If Everything Is A Priority, Nothing Is A Priority
 
If you've ever met me in person, you have likely heard me ask  “What are your greatest challenges?” I am always curious to find out the issues and opportunities that business owners and executives are facing.
 
Interestingly the response I most often hear is the following: “Shawn, I have so many priorities it’s hard to determine what I should be working on at any one time.”

Sound familiar?

The most difficult challenge however is not in managing these multiple priorities, but in ensuring that those priorities you are focused on are those that you should be focused on. If you have so many priorities that you can’t keep track of them, then you need to change the filters you are applying relative to determining what is truly a priority.
 
I thought I would share with you a process I work through with my clients, in the form of three very distinct questions. Let me precursor these by saying that the key to gaining clarity here is to be honest with yourself and ensure your answers are very specific; vague responses don’t provide sufficient evidence to make any real determinations.
 
In order they are:
1.     What are the key areas on which my job performance is measured?
2.     What are the top three responsibilities I hold in the eyes of my superior?

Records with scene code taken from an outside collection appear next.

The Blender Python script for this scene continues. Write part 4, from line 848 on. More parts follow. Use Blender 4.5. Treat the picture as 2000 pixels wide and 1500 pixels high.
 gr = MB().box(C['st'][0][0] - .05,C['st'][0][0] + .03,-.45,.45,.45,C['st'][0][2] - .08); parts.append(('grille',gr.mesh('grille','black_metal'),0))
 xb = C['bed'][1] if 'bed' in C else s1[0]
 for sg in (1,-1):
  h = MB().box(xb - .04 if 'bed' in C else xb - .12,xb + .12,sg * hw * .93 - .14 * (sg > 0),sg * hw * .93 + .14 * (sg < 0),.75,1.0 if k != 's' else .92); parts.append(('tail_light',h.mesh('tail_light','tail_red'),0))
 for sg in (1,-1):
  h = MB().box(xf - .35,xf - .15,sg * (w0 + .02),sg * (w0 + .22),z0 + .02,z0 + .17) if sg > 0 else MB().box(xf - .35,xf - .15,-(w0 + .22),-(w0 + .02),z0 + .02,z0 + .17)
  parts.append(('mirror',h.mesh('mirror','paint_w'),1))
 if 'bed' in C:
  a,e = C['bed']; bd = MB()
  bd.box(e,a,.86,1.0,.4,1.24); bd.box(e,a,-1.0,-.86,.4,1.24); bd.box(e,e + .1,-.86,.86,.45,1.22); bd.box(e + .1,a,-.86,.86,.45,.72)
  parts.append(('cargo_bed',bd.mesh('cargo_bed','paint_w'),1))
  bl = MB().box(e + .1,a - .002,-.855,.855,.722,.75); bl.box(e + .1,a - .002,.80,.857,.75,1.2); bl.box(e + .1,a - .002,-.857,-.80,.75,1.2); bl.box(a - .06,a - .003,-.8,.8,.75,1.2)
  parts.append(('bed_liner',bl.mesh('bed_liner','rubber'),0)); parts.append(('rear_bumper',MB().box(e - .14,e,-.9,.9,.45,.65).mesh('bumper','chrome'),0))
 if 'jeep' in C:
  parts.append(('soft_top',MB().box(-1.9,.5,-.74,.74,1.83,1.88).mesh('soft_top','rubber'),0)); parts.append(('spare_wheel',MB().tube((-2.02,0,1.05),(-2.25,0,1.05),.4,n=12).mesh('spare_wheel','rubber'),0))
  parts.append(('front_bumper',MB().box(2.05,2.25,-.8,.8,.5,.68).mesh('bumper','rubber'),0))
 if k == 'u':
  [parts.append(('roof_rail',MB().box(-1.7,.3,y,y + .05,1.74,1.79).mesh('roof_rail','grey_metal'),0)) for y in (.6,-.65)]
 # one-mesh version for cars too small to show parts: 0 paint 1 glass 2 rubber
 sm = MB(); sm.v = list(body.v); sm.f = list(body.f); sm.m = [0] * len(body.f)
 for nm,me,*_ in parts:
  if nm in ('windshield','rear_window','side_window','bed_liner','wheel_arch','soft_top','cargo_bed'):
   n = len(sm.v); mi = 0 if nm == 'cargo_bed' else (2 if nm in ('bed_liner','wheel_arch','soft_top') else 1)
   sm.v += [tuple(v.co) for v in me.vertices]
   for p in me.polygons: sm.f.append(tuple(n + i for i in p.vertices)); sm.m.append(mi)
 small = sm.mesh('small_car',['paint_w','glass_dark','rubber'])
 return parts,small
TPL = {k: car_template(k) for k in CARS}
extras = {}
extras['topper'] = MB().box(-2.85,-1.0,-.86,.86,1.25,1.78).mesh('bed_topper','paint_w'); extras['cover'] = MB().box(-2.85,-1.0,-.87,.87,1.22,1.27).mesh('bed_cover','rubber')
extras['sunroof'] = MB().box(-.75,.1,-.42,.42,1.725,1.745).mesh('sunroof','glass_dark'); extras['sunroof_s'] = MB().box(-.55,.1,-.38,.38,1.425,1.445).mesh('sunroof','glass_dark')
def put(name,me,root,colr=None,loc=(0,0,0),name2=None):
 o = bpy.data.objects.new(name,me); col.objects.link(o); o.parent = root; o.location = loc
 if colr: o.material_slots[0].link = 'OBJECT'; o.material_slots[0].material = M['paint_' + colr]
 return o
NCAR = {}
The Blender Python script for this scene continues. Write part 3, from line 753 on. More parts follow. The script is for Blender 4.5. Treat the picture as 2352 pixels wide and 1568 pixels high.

3.     What is the most important thing I can do to support my subordinates?
 
If you are honest and detailed in your response to each of these questions, you can quickly identify and gain clarity around your true priorities.
 
A coaching client of mine was working like mad to manage a team of technicians across Canada. He spent much of his time traveling from province to province, directing, supporting, training and in some cases firing and re-hiring staff. Two years ago he ended the year feeling that he had made significant strides, his boss however felt quite the opposite and as a result his bonus was retracted. My client understandably, was outraged.
 
Then I asked him to spend some time considering the three questions above (which incorporate gaining clarity around what your specific job performance is measured against) and as a result he significantly re-adjusted how his time was invested. I am happy to report that in his most recent performance appraisal his same boss sited him as having “exceeded expectations.” Bring on the bonus!
 
So my point here is that you can't let multiple time pressures, employee demands, or in some cases even customer needs influence your true priorities. Work through the questions above and you will find that you will have considerable clarity relative to how you should invest your time. After all, there is only so many hours in a day.